Apprenticeships can vary between 6,000 and 8,000 hours, depending on the branch, and students or graduates can go into the construction field out of high school if they choose, according to the workers, and begin making between $60,000 and $80,000 without taking on college debt or making payments upfront. While some enter the profession for the first time in their families, others are second- or third-generation workers who continue the legacy because they appreciate its importance. They also find the industry’s retirement benefits appealing and have enjoyed the lifestyle either in Nevada or the West in general.

“My family pretty much has anything they need (with) great benefits, good pay,” said Jimmy Humphries, plant foreman, who’s worked in the industry for 20 years. One of Granite’s current initiatives as construction manager at risk is the Arlington Avenue Bridges replacement project in Reno. The undertaking is to address the deterioration of the bridge structures and improve connectivity in downtown Reno by improving pedestrian and bike safety, transit for riders and drivers and upgrade hydraulic capacity to manage Truckee River flood events.

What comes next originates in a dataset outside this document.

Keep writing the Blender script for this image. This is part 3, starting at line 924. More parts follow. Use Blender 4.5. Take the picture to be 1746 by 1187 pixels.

The Regional Transportation Commission received $32 million for the project. Construction begins May 2025 and will be completed in 2026. Granite will provide granular and structural backfill materials from its Lockwood facility and work will include roadway reconstruction.

The federal dollars from the bridge replacement helps send a powerful message to the community about how important these infrastructure projects are, Burke said. U.S.

Department of Transportation Secretary Pete Buttigieg visited Reno in August to help celebrate the project’s groundbreaking. “It's exciting for the companies that win it, for their businesses, but then the employees that work for them,” Burke said. “I mean, there's no greater day than when we send out messages that we want a job and oftentimes in this state, federal dollars are attached to it, so it's important, so important.

” It also has helped to see Northern Nevada’s influx of tech and data companies in need of the infrastructure, mobility and supply to send goods in and out of the state that supports the work and services mining companies like Granite provides. Williamson said it’s for reasons like this it’s important to be able to provide the level of federal protections to miners and construction workers. “For me, coming from a mining family and a mining background and a mining community, the idea that, you know, the folks that we talked to today that they don't have at least the same level of protection that every other worker or maybe even some of their operating engine, their colleagues that are working on the OSHA side, the idea is that they don't have at least the same level of protection, it was just a travesty to me,” he said.

“So we’re trying to get good information out there, so we can make it safer and healthier,” he said. “I’m really proud of that work and we're going to continue to have those conversations and try to get everybody ready for when the compliance kicks in on the rule, but as far as the implementation of it, we’ve been full steam ahead.”.